**Task details:** Every line of the records must be repeated exactly; pictures stay out.

++++++++

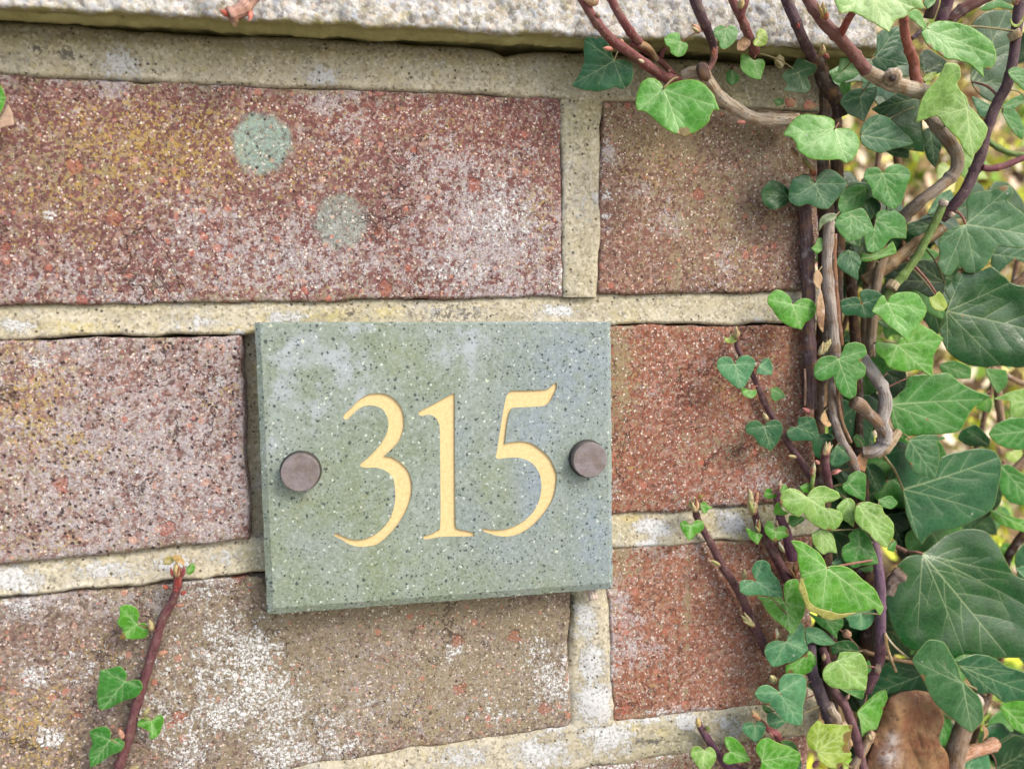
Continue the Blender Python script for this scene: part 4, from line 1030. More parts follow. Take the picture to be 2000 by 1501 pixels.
# ---- lower left creeper on the wall
s = Shoot('thin purple ivy creeper on the lichen crusted brick left of and below the plaque', (250, 1500, 2))
s.stem('c9', [(1155, 215, 5), (1150, 330, 5), (1115, 420, 4), (1060, 520, 3.5), (1010, 680, 3.5), (960, 850, 3.5), (915, 1000, 3.5), (870, 1150, 3.5), (835, 1300, 3.5), (790, 1440, 3.5), (755, 1560, 3.5)], 28, PURPLE, r1=36, ring=0.009)
s.leaf('c9', [(775,450),(820,432),(880,450),(905,500),(890,557),(940,550),(965,590),(955,640),(900,655),(840,655),(770,655),(800,600),(760,550),(780,500)], (890,560), [(775,655),(790,450),(958,600)], 'bright', 5, brown=[(790,645,40)])
s.leaf('c9', [(818,932),(825,880),(780,832),(700,850),(650,860),(640,950),(628,1030),(650,1122),(720,1100),(810,1055),(890,1030),(928,970),(910,925),(860,920)], (815,930), [(652,1120),(660,865),(915,960)], 'mid', 6.5, wave=1.2)
s.leaf('c9', [(988,1185),(950,1160),(900,1190),(895,1220),(940,1240),(970,1260),(970,1300),(1000,1305),(1040,1265),(1065,1180),(1050,1145),(1010,1160)], (985,1180), [(990,1302),(900,1212),(1052,1155)], 'bright', 5)
s.leaf('c9', [(718,1312),(720,1260),(690,1225),(630,1230),(580,1260),(600,1330),(580,1400),(590,1490),(650,1460),(720,1410),(790,1380),(810,1330),(780,1300),(740,1305)], (715,1310), [(590,1490),(585,1262),(800,1345)], 'mid', 6)
s.bud('c9', 985, 600, -95, 90, 46, h=6); s.bud('c9', 1030, 760, -30, 90, 42, h=5, color=C(206, 150, 128)); s.bud('c9', 930, 1150, -50, 90, 44, h=5); s.bud('c9', 800, 1300, -115, 80, 44, h=5, color=C(206, 160, 140))
s.bud('c9', 1150, 440, -5, 60, 30, h=5, color=C(206, 150, 128)); s.bud('c9', 840, 1510, -20, 90, 44, h=5); s.bud('c9', 1085, 330, -130, 45, 34, h=5, color=C(190, 92, 80)); s.bud('c9', 1180, 360, -10, 40, 34, h=5, color=C(180, 82, 72))
s.stem('c9', [(1150, 330, 5), (1158, 270, 6), (1165, 200, 7)], 30, C(160, 70, 62), r1=16, name='tip', ring=0.004)
s.bud('c9', 1150, 250, -95, 120, 50, h=8, color=C(216, 196, 140)); s.bud('c9', 1185, 250, -75, 95, 26, h=8, color=C(150, 70, 84)); s.bud('c9', 1120, 250, -100, 80, 22, h=8, color=C(160, 76, 80))
s.leaf('c9', [(1110,170),(1070,175),(1062,145),(1090,118),(1120,122),(1130,150)], (1125,160), [(1070,150)], C(170, 160, 90), 9, pet=False, wave=2)
s.leaf('c9', [(1120,125),(1140,108),(1175,118),(1200,150),(1196,178),(1165,165),(1140,155)], (1160,160), [(1195,160)], C(206, 176, 110), 10, pet=False, wave=2)
s.leaf('c9', [(1210,220),(1220,185),(1250,162),(1270,185),(1260,220),(1225,240)], (1212,235), [(1255,165)], 'bright', 6, pet=False, wave=2)

# ---- bits at the top left
s = Shoot('short bare pinkish twig end over the mossy edge of the coping at upper left', (480, 10, 18), name='ivy_twig', cat='twig', group=None)
s.stem('p', [(510, -30, 20), (490, -2, 20), (478, 14, 20.5), (462, 24, 21), (446, 30, 21.5)], 13, C(196, 150, 130), mat=M_WOOD, r1=14, ring=0.004, rough=.12)
s.stem('p', [(462, 28, 21), (458, 40, 21), (460, 52, 20)], 9, C(206, 170, 130), mat=M_WOOD, r1=3, ring=0.003, name='side_shoot')
s.bud('p', 448, 30, 205, 28, 15, h=21.5, color=C(190, 96, 80)); s.bud('p', 490, 22, 92, 26, 12, h=21, color=C(214, 120, 110))
s = Shoot('green ivy leaf tip with a pinkish bud scale at the left edge of the picture', (-60, 240, 3))
s.stem('p', [(-180, 90, 3), (-120, 150, 3.5), (-70, 210, 3.5), (-40, 260, 3)], 9, PURPLE)
s.leaf('p', [(-70,190),(-50,160),(-20,150),(0,168),(11,186),(8,206),(-4,228),(-30,236),(-60,220)], (-66,200), [(10,190),(-22,234)], 'bright', 8)
s.leaf('p', [(-14,244),(4,226),(16,204),(24,222),(27,244),(10,247),(-8,254)], (-12,250), [(18,206)], C(206, 178, 156), 5, pet=False, quilt=.3)

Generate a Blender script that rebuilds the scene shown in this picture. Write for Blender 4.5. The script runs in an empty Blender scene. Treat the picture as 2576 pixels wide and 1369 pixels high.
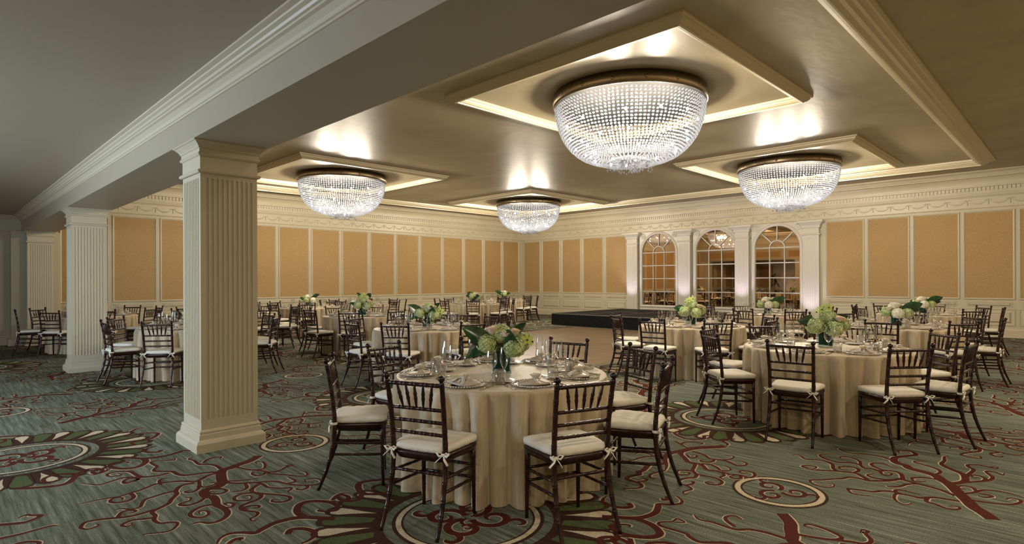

++++++++

**The result:**
Continue the Blender Python script for this scene: part 4, from line 1030. More parts follow. Take the picture to be 2000 by 1501 pixels.
# ---- lower left creeper on the wall
s = Shoot('thin purple ivy creeper on the lichen crusted brick left of and below the plaque', (250, 1500, 2))
s.stem('c9', [(1155, 215, 5), (1150, 330, 5), (1115, 420, 4), (1060, 520, 3.5), (1010, 680, 3.5), (960, 850, 3.5), (915, 1000, 3.5), (870, 1150, 3.5), (835, 1300, 3.5), (790, 1440, 3.5), (755, 1560, 3.5)], 28, PURPLE, r1=36, ring=0.009)
s.leaf('c9', [(775,450),(820,432),(880,450),(905,500),(890,557),(940,550),(965,590),(955,640),(900,655),(840,655),(770,655),(800,600),(760,550),(780,500)], (890,560), [(775,655),(790,450),(958,600)], 'bright', 5, brown=[(790,645,40)])
s.leaf('c9', [(818,932),(825,880),(780,832),(700,850),(650,860),(640,950),(628,1030),(650,1122),(720,1100),(810,1055),(890,1030),(928,970),(910,925),(860,920)], (815,930), [(652,1120),(660,865),(915,960)], 'mid', 6.5, wave=1.2)
s.leaf('c9', [(988,1185),(950,1160),(900,1190),(895,1220),(940,1240),(970,1260),(970,1300),(1000,1305),(1040,1265),(1065,1180),(1050,1145),(1010,1160)], (985,1180), [(990,1302),(900,1212),(1052,1155)], 'bright', 5)
s.leaf('c9', [(718,1312),(720,1260),(690,1225),(630,1230),(580,1260),(600,1330),(580,1400),(590,1490),(650,1460),(720,1410),(790,1380),(810,1330),(780,1300),(740,1305)], (715,1310), [(590,1490),(585,1262),(800,1345)], 'mid', 6)
s.bud('c9', 985, 600, -95, 90, 46, h=6); s.bud('c9', 1030, 760, -30, 90, 42, h=5, color=C(206, 150, 128)); s.bud('c9', 930, 1150, -50, 90, 44, h=5); s.bud('c9', 800, 1300, -115, 80, 44, h=5, color=C(206, 160, 140))
s.bud('c9', 1150, 440, -5, 60, 30, h=5, color=C(206, 150, 128)); s.bud('c9', 840, 1510, -20, 90, 44, h=5); s.bud('c9', 1085, 330, -130, 45, 34, h=5, color=C(190, 92, 80)); s.bud('c9', 1180, 360, -10, 40, 34, h=5, color=C(180, 82, 72))
s.stem('c9', [(1150, 330, 5), (1158, 270, 6), (1165, 200, 7)], 30, C(160, 70, 62), r1=16, name='tip', ring=0.004)
s.bud('c9', 1150, 250, -95, 120, 50, h=8, color=C(216, 196, 140)); s.bud('c9', 1185, 250, -75, 95, 26, h=8, color=C(150, 70, 84)); s.bud('c9', 1120, 250, -100, 80, 22, h=8, color=C(160, 76, 80))
s.leaf('c9', [(1110,170),(1070,175),(1062,145),(1090,118),(1120,122),(1130,150)], (1125,160), [(1070,150)], C(170, 160, 90), 9, pet=False, wave=2)
s.leaf('c9', [(1120,125),(1140,108),(1175,118),(1200,150),(1196,178),(1165,165),(1140,155)], (1160,160), [(1195,160)], C(206, 176, 110), 10, pet=False, wave=2)
s.leaf('c9', [(1210,220),(1220,185),(1250,162),(1270,185),(1260,220),(1225,240)], (1212,235), [(1255,165)], 'bright', 6, pet=False, wave=2)

# ---- bits at the top left
s = Shoot('short bare pinkish twig end over the mossy edge of the coping at upper left', (480, 10, 18), name='ivy_twig', cat='twig', group=None)
s.stem('p', [(510, -30, 20), (490, -2, 20), (478, 14, 20.5), (462, 24, 21), (446, 30, 21.5)], 13, C(196, 150, 130), mat=M_WOOD, r1=14, ring=0.004, rough=.12)
s.stem('p', [(462, 28, 21), (458, 40, 21), (460, 52, 20)], 9, C(206, 170, 130), mat=M_WOOD, r1=3, ring=0.003, name='side_shoot')
s.bud('p', 448, 30, 205, 28, 15, h=21.5, color=C(190, 96, 80)); s.bud('p', 490, 22, 92, 26, 12, h=21, color=C(214, 120, 110))
s = Shoot('green ivy leaf tip with a pinkish bud scale at the left edge of the picture', (-60, 240, 3))
s.stem('p', [(-180, 90, 3), (-120, 150, 3.5), (-70, 210, 3.5), (-40, 260, 3)], 9, PURPLE)
s.leaf('p', [(-70,190),(-50,160),(-20,150),(0,168),(11,186),(8,206),(-4,228),(-30,236),(-60,220)], (-66,200), [(10,190),(-22,234)], 'bright', 8)
s.leaf('p', [(-14,244),(4,226),(16,204),(24,222),(27,244),(10,247),(-8,254)], (-12,250), [(18,206)], C(206, 178, 156), 5, pet=False, quilt=.3)

Generate a Blender script that rebuilds the scene shown in this picture. Write for Blender 4.5. The script runs in an empty Blender scene. Treat the picture as 2576 pixels wide and 1369 pixels high.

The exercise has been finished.